— begin GIVEN INFORMATION —

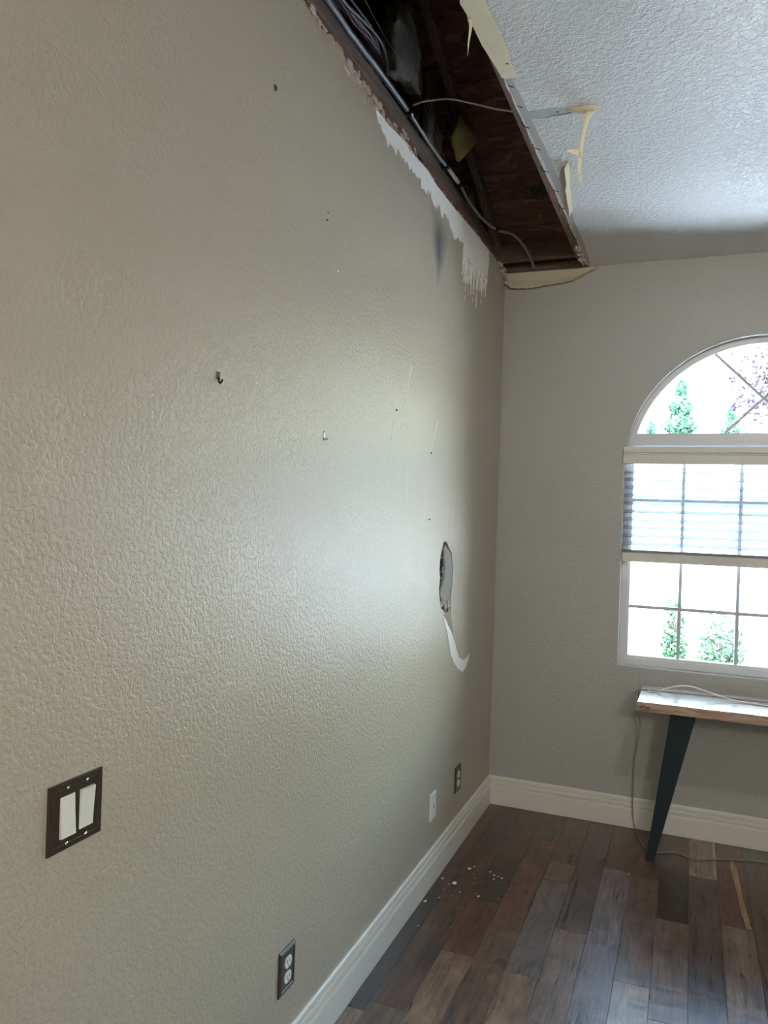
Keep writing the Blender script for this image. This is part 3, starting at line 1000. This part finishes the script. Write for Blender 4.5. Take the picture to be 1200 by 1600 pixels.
for r_, lst in PL.items():
    x0 = max(0.0015, -0.0405 + PW * r_)
    x1 = -0.0405 + PW * (r_ + 1)
    y1 = D - 0.002
    for yend, cname in lst:
        bm = boxm(x0 + 0.0005, x1 - 0.0005, yend + 0.0005, y1 - 0.0005, -0.004, rnd.uniform(-0.0004, 0.0002), bevel=0.0007)
        o = link('plank', bm, M['floor'], floor, ((x0 + x1) / 2, (yend + y1) / 2, 0))
        j = rnd.uniform(0.94, 1.06)
        c = srgb(T[cname][0] + 3, T[cname][1] - 1, T[cname][2] - 6)
        o.color = (c[0] * j, c[1] * j, c[2] * j, 1)
        y1 = yend
# pale sapwood inlays seen on two planks
o = link('sapwood_streak', sheet([(1.150, 3.80), (1.166, 3.70), (1.172, 3.45), (1.186, 3.20), (1.191, 3.165), (1.172, 3.165), (1.160, 3.30), (1.150, 3.55), (1.140, 3.70), (1.142, 3.79)][::-1], [], XY, -0.002, 0.0005), M['floor'], floor)
o.color = srgb(176, 140, 98)
o['label'] = 'yellow sapwood streak in a dark plank'
for pts in ([(0.975, 3.535), (0.975, 3.60), (0.990, 3.565), (1.010, 3.545), (1.030, 3.54)], [(1.030, 3.54), (1.055, 3.55), (1.070, 3.59), (1.073, 3.70), (1.074, 3.93), (1.082, 3.93), (1.082, 3.535)]):
    o = link('sapwood_streak', sheet(pts[::-1], [], XY, -0.002, 0.0005), M['floor'], floor)
    o.color = srgb(168, 142, 122)

BP = [(0.0005, 0.1448), (0.005, 0.1448), (0.0085, 0.141), (0.0098, 0.134), (0.0098, 0.1265), (0.0035, 0.1250), (0.0035, 0.1222), (0.0118, 0.1210), (0.0132, 0.112), (0.0130, 0.103), (0.0050, 0.0990), (0.0050, 0.0958), (0.0150, 0.0940), (0.0162, 0.0890), (0.0162, 0.001), (0.0005, 0.001)]
bm = bmesh.new()
n = len(BP)
ra = [bm.verts.new((a, -2.9, b)) for a, b in BP]
rb = [bm.verts.new((a, D - a, b)) for a, b in BP]
for k in range(n):
    bm.faces.new((ra[k], ra[(k + 1) % n], rb[(k + 1) % n], rb[k]))
bm.faces.new(ra)
bm.faces.new(rb[::-1])
struct(link('baseboard_left', bm, M['trim']))
bm = bmesh.new()
ra = [bm.verts.new((a, D - a, b)) for a, b in BP]
rb = [bm.verts.new((2.46, D - a, b)) for a, b in BP]
for k in range(n):
    bm.faces.new((ra[k], ra[(k + 1) % n], rb[(k + 1) % n], rb[k]))
bm.faces.new(ra)
bm.faces.new(rb[::-1])
struct(link('baseboard_far', bm, M['trim']))

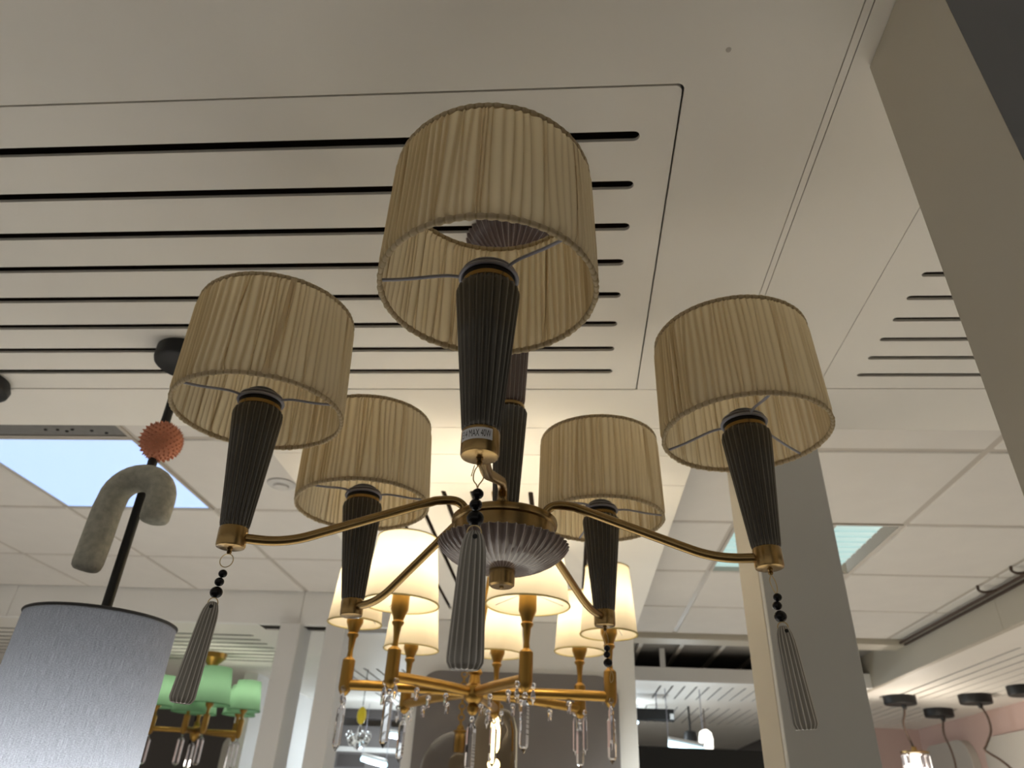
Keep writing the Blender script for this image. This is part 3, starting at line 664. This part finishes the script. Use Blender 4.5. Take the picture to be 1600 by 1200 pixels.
GL = [((-.410, 1.736), .094, .165, .165), ((-.097, 1.717), .100, .165, .168), ((.105, 1.930), .074, .150, .175), ((.032, 2.161), .072, .150, .165),
      ((-.213, 2.234), .078, .150, .165), ((-.470, 2.20), .082, .150, .165), ((-.560, 1.885), .070, .150, .175)]
for i, ((ax_, ay), r, hs, hh) in enumerate(GL):
    e = Vector((ax_ - GX, ay - GY, 0)); L = e.length; e.normalize()
    mk('arm', G().tube(smoothpath([(GX + e.x * .02, GY + e.y * .02, GZ), (GX + e.x * L * .5, GY + e.y * L * .5, GZ + .002), (ax_, ay, GZ)], 6), .0125, 14), M['gold'], GC, 50)
    Fl = fr(ax_, ay, GZ)
    st = mk('candle_post', G().lathe([(0, -.028), (.008, -.024), (.0145, -.014), (.016, -.006), (.016, .058), (.013, .062), (.0075, .066), (.0065, .080), (.0095, .112), (.014, .118), (.015, .122), (.012, .126), (.0165, .140), (.0215, .152), (.0215, .195), (.012, .198)], Fl, 28), M['gold'], GC)
    s_ = mk('lamp_shade', G().lathe([(r, hs), (r * .985, hs + .012), (r * .80, hs + hh)], Fl, 64, caps=False), M['litshade'], GC, 60)
    mk('bottom_hem', G().ring((ax_, ay, GZ + hs), (0, 0, 1), r, .0022, 64, 8), M['shadehem'], s_)
    mk('top_hem', G().ring((ax_, ay, GZ + hs + hh), (0, 0, 1), r * .80, .0018, 64, 8), M['shadehem'], s_)
    for k in range(3):
        a_ = 2.0944 * k + .5 * i; mk('spoke', G().tube([(ax_ + .021 * math.cos(a_), ay + .021 * math.sin(a_), GZ + .193), (ax_ + r * .96 * math.cos(a_), ay + r * .96 * math.sin(a_), GZ + hs + .012)], .001, 5), M['wire'], s_)
    lamp('bulb_light', (ax_, ay, GZ + hs + .09), GOLD_BULB, (1.0, .88, .68), .022, GC)
    mk('bulb', G().sphere((ax_, ay, GZ + .222), .018, 16, 10, (1, 1, 1.4)), M['bulb'], GC)
    prism((ax_, ay, GZ - .026), .125, .0105, 'crystal_drop', GC)
    for sx in (-1, 1): prism((ax_ + e.y * sx * .021, ay - e.x * sx * .021, GZ - .004), .115 if i in (2, 3) else .05, .006, 'crystal_drop', GC)
    for k in (.35, .7): prism((GX + e.x * L * k, GY + e.y * L * k, GZ - .012), .026, .005, 'crystal_drop', GC)
prism((GX, GY, GZ - .054), .13, .012, 'crystal_drop', GC)

# ================================================================== MINT GREEN CHANDELIER (far left)
GX, GY, GZ = -2.22, 4.56, .378
GG = thing('green_chandelier', (GX, GY, GZ), 'gold chandelier with mint green shades before the dark wall', 'chandelier')
mk('hub', G().lathe([(0, -.06), (.02, -.045), (.03, -.02), (.03, .015), (.018, .03), (.015, .05)], fr(GX, GY, GZ), 24), M['gold'], GG)
mk('stem', G().tube([(GX, GY, GZ + .03), (GX, GY, H)], .009, 12), M['gold'], GG)
mk('canopy', G().lathe([(.012, -.09), (.03, -.07), (.05, -.05), (.07, -.03), (.075, 0)], fr(GX, GY, H), 32), M['gold'], GG)
for i, (ax_, ay, r, hs, hh) in enumerate(((-2.215, 4.40, .095, .085, .16), (-2.075, 4.35, .112, .125, .20), (-1.950, 4.55, .095, .120, .165), (-2.47, 4.50, .10, .12, .17), (-2.34, 4.80, .10, .12, .17), (-2.08, 4.79, .10, .12, .17))):
    Fl = fr(ax_, ay, GZ)
    mk('arm', G().tube([(GX, GY, GZ), (ax_, ay, GZ)], .014, 12), M['gold'], GG)
    mk('candle_post', G().lathe([(0, -.035), (.012, -.028), (.018, -.01), (.018, .07), (.009, .075), (.009, .10), (.022, .12), (.022, .165)], Fl, 20), M['gold'], GG)
    s_ = mk('lamp_shade', G().lathe([(r, hs), (r * .72, hs + hh)], Fl, 48, caps=False), M['greenshade'], GG, 60)
    mk('bottom_hem', G().ring((ax_, ay, GZ + hs), (0, 0, 1), r, .003, 48, 6), M['greenshade'], s_)
    lamp('bulb_light', (ax_, ay, GZ + hs + .09), GREEN_BULB, (1.0, .95, .82), .03, GG)
    prism((ax_, ay, GZ - .03), .165, .02, 'crystal_drop', GG)

# ================================================================== GLASS PENDANTS BELOW THE GOLD CHANDELIER
c = Vector((-.455, 3.30, .16))
t = thing('glass_globe_pendant', c, 'clear glass globe pendant on a twisted gold chain', 'pendant lamp')
mk('globe', G().sphere(c, .155, 40, 24), M['glass'], t, 60)
mk('globe_inner', G().sphere(c, .1525, 40, 24), M['glass'], t, 60)
for k in range(22): mk('chain_link', G().ring((c.x, c.y, .325 + .0215 * k), (1, 0, 0) if k % 2 else (0, 1, 0), .0125, .0035, 14, 6), M['gold'], t)
mk('cap', G().lathe([(.035, .30), (.03, .315), (.012, .322), (.01, .335)], fr(c.x, c.y, 0), 24), M['gold'], t)
mk('ceiling_rose', G().lathe([(.012, -.045), (.04, -.035), (.055, -.02), (.055, 0)], fr(c.x, c.y, H), 28), M['gold'], t)
mk('socket', G().lathe([(.018, .22), (.02, .29), (.012, .30)], fr(c.x, c.y, 0), 20), M['gold'], t)
mk('bulb', G().sphere((c.x, c.y, .185), .032, 18, 12), M['amber'], t)
c = Vector((-.228, 2.45, .20))
t = thing('amber_bulb_pendant', c, 'amber glass cloche pendant with a glowing bulb', 'pendant lamp')
mk('cloche', G().lathe([(.070, -.14), (.072, -.05), (.070, .04), (.060, .078), (.040, .098), (.018, .104)], fr(c.x, c.y, c.z), 48, caps=False), M['amber'], t, 60)
mk('cap', G().lathe([(.024, .100), (.022, .112), (.012, .12), (.010, .15), (.004, .152)], fr(c.x, c.y, c.z), 24), M['gold'], t)
mk('rod', G().tube([(c.x, c.y, c.z + .14), (c.x, c.y, H)], .003, 8), M['gold'], t)
mk('bulb', G().lathe([(.006, .075), (.012, .06), (.014, .03), (.013, -.01), (.008, -.022), (0, -.026)], fr(c.x, c.y, c.z), 20), M['bulb'], t)
mk('lower_bulb', G().sphere((c.x, c.y, c.z - .055), .017, 18, 12), M['bulb'], t)
mk('black_holder', G().lathe([(.024, -.072), (.026, -.075), (.026, -.14), (.02, -.145)], fr(c.x - .035, c.y - .05, c.z), 24), M['black'], t)
c = Vector((-1.332, 4.95, 0.540))
t = thing('yellow_drop_pendant', c, 'small clear glass chandelier with a yellow drop, seen in the far gap', 'pendant lamp')
mk('wire', G().tube([c + Vector((0, 0, .06)), (c.x, c.y, H)], .003, 6), M['black'], t)
mk('yellow_drop', G().sphere(c, .03, 20, 14, (1, 1, 1.75)), M['yellow'], t)
for k in range(7):
    a_ = 2 * math.pi * k / 7; mk('glass_leaf', G().sphere(c + Vector((.06 * math.cos(a_), .06 * math.sin(a_), -.12 - .02 * (k % 2))), .022, 12, 8, (1, .5, 1.5)), M['glass'], t)
mk('glass_stem', G().lathe([(.004, -.05), (.012, -.08), (.02, -.14), (.03, -.18), (.0, -.20)], (c, *Z3), 16), M['glass'], t)

# ================================================================== FAR HALL FITTINGS
def tube_lamp(a, b, label):
    a, b = Vector(a), Vector(b); t = thing('tube_light', (a + b) / 2, label, 'tube light', 'far tube lights')
    mk('housing', G().tube([a + Vector((0, 0, .030)), b + Vector((0, 0, .030))], .014, 8), M['white'], t)
    mk('tube', G().tube([a, b], .020, 12), M['tube'], t)
    lamp('tube_glow', (a + b) / 2 - Vector((0, 0, .06)), TUBE_LIGHT, (.82, .93, 1.0), .05, t)
    for p in (a, b): mk('suspension', G().tube([p + Vector((0, 0, .04)), (p.x, p.y, H)], .003, 6), M['wire'], t)
tube_lamp((-1.55, 6.55, .578), (-1.30, 6.5, .553), 'upper tube light glowing in the far gap by the back wall')
tube_lamp((-1.72, 6.6, .392), (-1.48, 6.45, .343), 'lower tube light glowing in the far gap by the back wall')
tube_lamp((.30, 6.1, .715), (.54, 6.1, .70), 'short tube light under the black sign box in the bright bay')
tube_lamp((.66, 5.3, .482), (.89, 5.3, .446), 'tilted tube light just above the black display header')
t = thing('sign_box', (.6, 5.5, .64), 'black box hung from the far white slotted ceiling', 'sign')
mk('box', G().bbox(.40, .735, 5.48, 5.56, .642, .715, .004), M['black'], t, 0)
mk('end_face', G().box(.705, .732, 5.478, 5.48, .65, .685), M['greypanel'], t, 0)
for x in (.45, .62): mk('hanger', G().tube([(x, 5.52, .71), (x, 5.52, H)], .004, 6), M['wire'], t)
t = thing('display_stand', (.78, 4.85, -EYE), 'black display stand with a dark header board between the pillars', 'display stand')
mk('header', G().bbox(.345, 1.22, 4.78, 4.83, .275, .415, .004), M['black'], t, 0)
mk('back_board', G().box(.345, 1.22, 4.83, 4.85, -EYE, .275), M['darkwall'], t, 0)
for x in (.42, .80, 1.18): mk('upright', G().box(x, x + .02, 4.79, 4.83, -EYE, .275), M['wire'], t, 0)
mk('shelf_edge', G().box(.345, 1.22, 4.78, 4.83, .255, .268), M['wire'], t, 0)
t = thing('lantern_pendant', (1.06, 6.2, .6), 'tiny glowing white lantern in the far bright bay', 'pendant lamp')
mk('lantern', G().lathe([(.03, -.08), (.05, -.06), (.055, 0), (.045, .05), (.02, .07)], fr(1.06, 6.2, .6), 20), M['white_glow'], t)
mk('cord', G().tube([(1.06, 6.2, .66), (1.06, 6.2, H)], .004, 6), M['cable'], t)
t = thing('track_spot', (.95, 6.1, .62), 'small black spotlight beside the glowing lantern', 'spotlight')
mk('head', G().lathe([(.05, -.035), (.055, .0), (.045, .04), (.02, .05)], fr(.93, 6.1, .60), 20), M['black'], t)
mk('arm', G().tube([(.93, 6.1, .64), (.93, 6.1, H)], .008, 8), M['black'], t)
t = thing('white_cabinet', (-1.2, 7.2, -EYE), 'white shelf unit at the back of the far gap', 'shelf unit')
mk('body', G().bbox(-2.19, -.55, 7.2, 7.5, -EYE, .70, .004), M['mauve'], t, 0)
for z in (.48, .30): mk('shelf_edge', G().box(-2.19, -.55, 7.17, 7.2, z, z + .04), M['white'], t, 0)
for k in range(3): mk('dark_niche', G().box(-2.1 + .38 * k, -1.85 + .38 * k, 7.185, 7.2, .36, .46), M['darkwall'], t, 0)
struct(mk('trim_2', G().box(-2.19, -.21, 7.0, 7.15, .742, H - .002), M['darkwall'], smooth=0), 'dark header above the far gap', 'beam')

# ---- pendants of the pink bay
CAN = [((2.20, 5.29), .10), ((2.66, 5.79), .096), ((2.61, 5.14), .095), ((2.72, 4.77), .092)]
CORD = [[(0, 0), (-.01, -.05), (-.03, -.10), (-.025, -.16), (-.01, -.21), (0, -.25)],
        [(0, 0), (-.02, -.1), (0, -.2), (.005, -.3), (-.02, -.45)],
        [(0, 0), (.025, -.07), (.02, -.15), (-.03, -.23), (-.045, -.26), (.03, -.31), (.08, -.36), (.095, -.42), (.07, -.5), (.06, -.6)],
        [(0, 0), (.01, -.1), (.03, -.3), (.01, -.5)]]
LB = ['black ceiling rose with cord holding the lit crystal lamp', 'smallest-looking black ceiling rose, second along the pink bay', 'black ceiling rose with strongly curled cord, third along', 'black ceiling rose cut by the picture edge']
for i, ((cx, cy), r) in enumerate(CAN):
    t = thing('cord_pendant', (cx, cy, H), LB[i], 'pendant lamp', 'pendants of the pink bay')
    mk('ceiling_rose', G().lathe([(.0, -.052), (r * .96, -.052), (r, -.046), (r, 0)], fr(cx, cy, H), 40), M['black'], t)
    mk('cord_grip', G().lathe([(.008, -.08), (.014, -.07), (.016, -.05)], fr(cx + .02, cy, H), 12), M['black'], t)
    mk('cord', G().tube(smoothpath([(cx + .02 + dx, cy, H - .06 + dz) for dx, dz in CORD[i]], 8), .0075, 8), M['cable'], t)
    if i == 0:
        bx_, bz = cx + .02, H - .335
        mk('lamp_cap', G().lathe([(.085, -.005), (.085, .006), (.02, .010), (.016, .035)], fr(bx_, cy, bz), 32), M['brass'], t)
        lamp('bulb_light', (bx_, cy - .16, bz - .1), CRYSTAL_BULB, (1.0, .88, .74), .05, t)
        mk('lamp_tube', G().lathe([(.032, -.26), (.032, -.01)], fr(bx_, cy, bz), 24), M['white_glow'], t)
        for k in range(9):
            a_ = 2 * math.pi * k / 9; mk('crystal_bar', G().lathe([(0, -.2), (.016, -.18), (.016, -.02), (0, -.01)], fr(bx_ + .07 * math.cos(a_), cy + .07 * math.sin(a_), bz), 6, caps=False), M['crystal'], t, 10)
for i, (a, b, z) in enumerate(((6.08, 6.86, .67), (4.75, 5.88, .645))):
    t = thing('wall_board', (2.98, (a + b) / 2, -1.2), ('pale rounded display board on the pink wall behind the lit crystal lamp', 'larger-looking pale rounded display board at the edge of the pink wall')[i], 'display board')
    side_panel('board', rrect(a, b, -1.2, z, .16, 8, (0, 0, 1, 1)), 2.945, 2.999, M['wpanel'], t)
t = thing('gold_wall_lamp', (1.80, 6.0, .45), 'slim gold rod lamp just beside the tall partition', 'wall lamp')
mk('rod', G().tube([(1.945, 5.75, .62), (1.945, 5.75, H)], .02, 14), M['gold'], t)
mk('finial', G().lathe([(0, -.04), (.015, -.03), (.024, 0)], fr(1.945, 5.75, .62), 14), M['gold'], t)

# ------------------------------------------------------------------ lift everything so the shop floor lies at z = 0
for o in SC.objects:
    if o.parent is None: o.location.z += EYE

— end GIVEN INFORMATION —

From the first line above down to the line with "o.color = srgb(168, 142, 122)", reproduce every line and no others, omitting pictures.

▶ **FINAL RESULT**
Keep writing the Blender script for this image. This is part 3, starting at line 1000. This part finishes the script. Write for Blender 4.5. Take the picture to be 1200 by 1600 pixels.
for r_, lst in PL.items():
    x0 = max(0.0015, -0.0405 + PW * r_)
    x1 = -0.0405 + PW * (r_ + 1)
    y1 = D - 0.002
    for yend, cname in lst:
        bm = boxm(x0 + 0.0005, x1 - 0.0005, yend + 0.0005, y1 - 0.0005, -0.004, rnd.uniform(-0.0004, 0.0002), bevel=0.0007)
        o = link('plank', bm, M['floor'], floor, ((x0 + x1) / 2, (yend + y1) / 2, 0))
        j = rnd.uniform(0.94, 1.06)
        c = srgb(T[cname][0] + 3, T[cname][1] - 1, T[cname][2] - 6)
        o.color = (c[0] * j, c[1] * j, c[2] * j, 1)
        y1 = yend
# pale sapwood inlays seen on two planks
o = link('sapwood_streak', sheet([(1.150, 3.80), (1.166, 3.70), (1.172, 3.45), (1.186, 3.20), (1.191, 3.165), (1.172, 3.165), (1.160, 3.30), (1.150, 3.55), (1.140, 3.70), (1.142, 3.79)][::-1], [], XY, -0.002, 0.0005), M['floor'], floor)
o.color = srgb(176, 140, 98)
o['label'] = 'yellow sapwood streak in a dark plank'
for pts in ([(0.975, 3.535), (0.975, 3.60), (0.990, 3.565), (1.010, 3.545), (1.030, 3.54)], [(1.030, 3.54), (1.055, 3.55), (1.070, 3.59), (1.073, 3.70), (1.074, 3.93), (1.082, 3.93), (1.082, 3.535)]):
    o = link('sapwood_streak', sheet(pts[::-1], [], XY, -0.002, 0.0005), M['floor'], floor)
    o.color = srgb(168, 142, 122)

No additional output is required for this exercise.